15. Vocês acreditam que a música pode realmente mudar a sociedade ou é mais uma forma de expressão artística?

(Gabu) A música é transcendental, não sei se ela pode mudar a sociedade e também não sei se esse é o papel da música necessariamente, mas a música é capaz de mudar um sujeito através dos sentimentos, através da reflexão e compreensão de si mesmo, música é a manutenção da memória, a música pode nos trazer a sensação de pertencimento e acredito que se a música não tivesse o poder de ameaçar o status quo, a classe dominante não censuraria, não se apropriaria, na marginalizaria, não criminalizaria, como quando quem comete o ato de fazer música não é o espelho da classe dominante. E eu acho que muito do que eu sou eu sou porque ouvi o que ouvi e tem coisa que só ouvi porque vivi várias outras. 

16. Quais são as dificuldades de ser uma banda independente no Brasil atualmente?

(Bruno Ras) Basicamente grana. Jogou dinheiro na nossa mão já era, a gente faz acontecer! 

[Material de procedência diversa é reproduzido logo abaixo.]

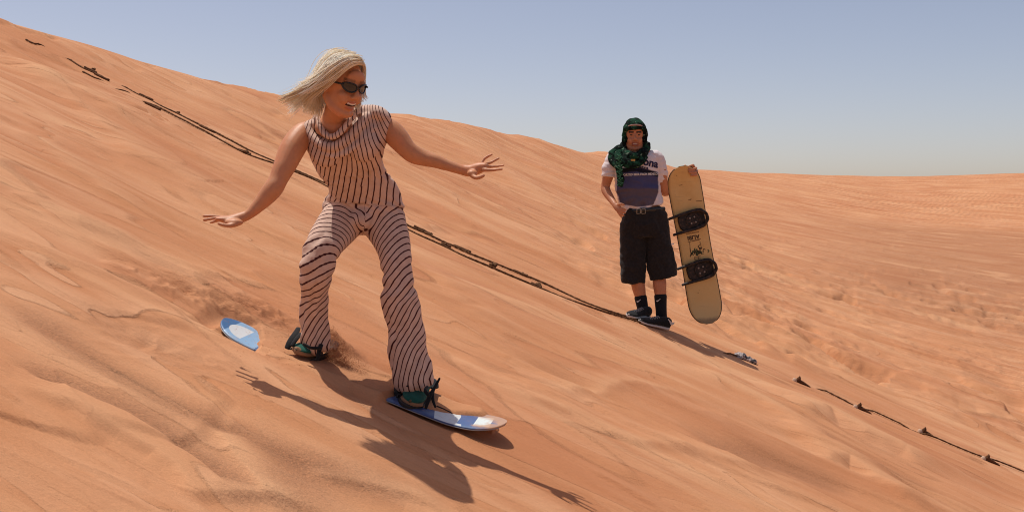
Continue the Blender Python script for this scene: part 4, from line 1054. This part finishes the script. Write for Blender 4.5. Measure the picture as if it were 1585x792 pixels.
def man_shorts():
    mb = MB(); d = D0
    limb(mb, [(997.5,322,d,30.5,0.66), (998,332,d,33.5,0.68), (997.5,350,d,36,0.66), (998.5,366,d,36.5,0.6)], n=28, round_ends=False)
    limb(mb, [(981,345,d,20.5), (980,375,d,19.5), (979.8,405,d,18.8), (980,437,d,17.8)], 0.92, n=22, round_ends=False)
    limb(mb, [(1013.5,345,d,20.5), (1018,375,d,21.2), (1023,405,d,21.5), (1027.5,429,d,21.3)], 0.92, n=22, round_ends=False)
    me = remesh(mb, 'shorts', 0.0075, 3, 0.5)
    a = co(me); nn = nor(me); X, Z = a[:,0], a[:,2]
    disp = 0.012*fbm(X*6, Z*3.5, 3, 31)+0.008*fbm(X*16+Z*6, Z*12, 3, 32)+0.010*ridge_(fbm(X*5+Z*3, Z*4-X*4, 2, 34)); setco(me, a+nn*disp[:,None])
    s = link('shorts', me, fabric('black_twill', (0.017, 0.015, 0.015), 0.4, 45, 0.3), man)
    # side label
    mb = MB(); mb.box(P(1041, 377.5, D0-0.06), (0.012,0,0.002), (0,0.004,0), (-0.001,0,0.005)); link('label_tag', mb.mesh('label_tag'), white_print, s)
    # belt
    mb = MB()
    pts = []
    for k in range(41):
        an = 2*math.pi*k/40; pts.append((*(P(997.5+31.5*math.cos(an), 326+1.0*math.sin(an)-(2.5*math.cos(an)), D0)+np.array((0, 0.118*math.sin(an), 0))), 0.017, 0.004))
    R = []
    for i, p in enumerate(pts):
        c = np.array(p[:3]); o = P(997.5, 326, D0); rad = nrm((c-o)*np.array((1,1,0)))
        R.append((c, rad*0.005, np.array((0,0,0.017))))
    mb.rings(R, 8, cap=False); me = mb.mesh('belt'); smooth(me)
    b = link('belt', me, mat('black_leather', (0.012, 0.010, 0.009), 0.35, 0.5), man)
    mb = MB(); brass = mat('buckle_metal', (0.42, 0.36, 0.28), 0.3, 0.7); brass.node_tree.nodes['Principled BSDF'].inputs['Metallic'].default_value = 0.8
    y0 = D0-0.131
    for cx0 in (988.5, 996.0):
        q = [P(cx0-2.6, 323.5, y0), P(cx0+2.6, 323, y0), P(cx0+2.8, 330.2, y0), P(cx0-2.6, 330.6, y0), P(cx0-2.6, 323.5, y0)]
        for p0, p1 in zip(q[:-1], q[1:]): tube3(mb, [(*p0, 0.0022, 0.0022), (*p1, 0.0022, 0.0022)], n=6, sub=1)
    link('buckle', mb.mesh('buckle'), brass, b)
man_shorts()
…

17. Quais foram os momentos mais marcantes da carreira de Aygam até agora?

(Gabú) A AYGAM tá começando agora. Conseguir fazer esse EP foi algo marcante.

18. Como vocês veem a evolução da banda desde o início até o lançamento deste EP?

(Bruno Ras) Acho que todo mundo tá tocando melhor. Eu tô ficando mais solto no vocal e tô escrevendo coisas melhores pro próximo trabalho; o Omar tá absurdo na bateria, mano tá voando! Gabú também, lançando efeitos ao vivo que realmente fazem uma diferença sinistra pra atmosfera do show; a Satiê não tem nem como mensurar, é a mais braba de todes. Acho que a gente tá mais coeso, enquanto grupo; o nosso segundo show foi ainda melhor que o primeiro e a tendência é ficar cada vez mais afiados.

19. Quais são os próximos passos e projetos futuros de Aygam?

(Gabú) Fazer mais shows, amadurecer as ideias, lançar mais coisas, trabalhar mais com audiovisual, acho que por ai.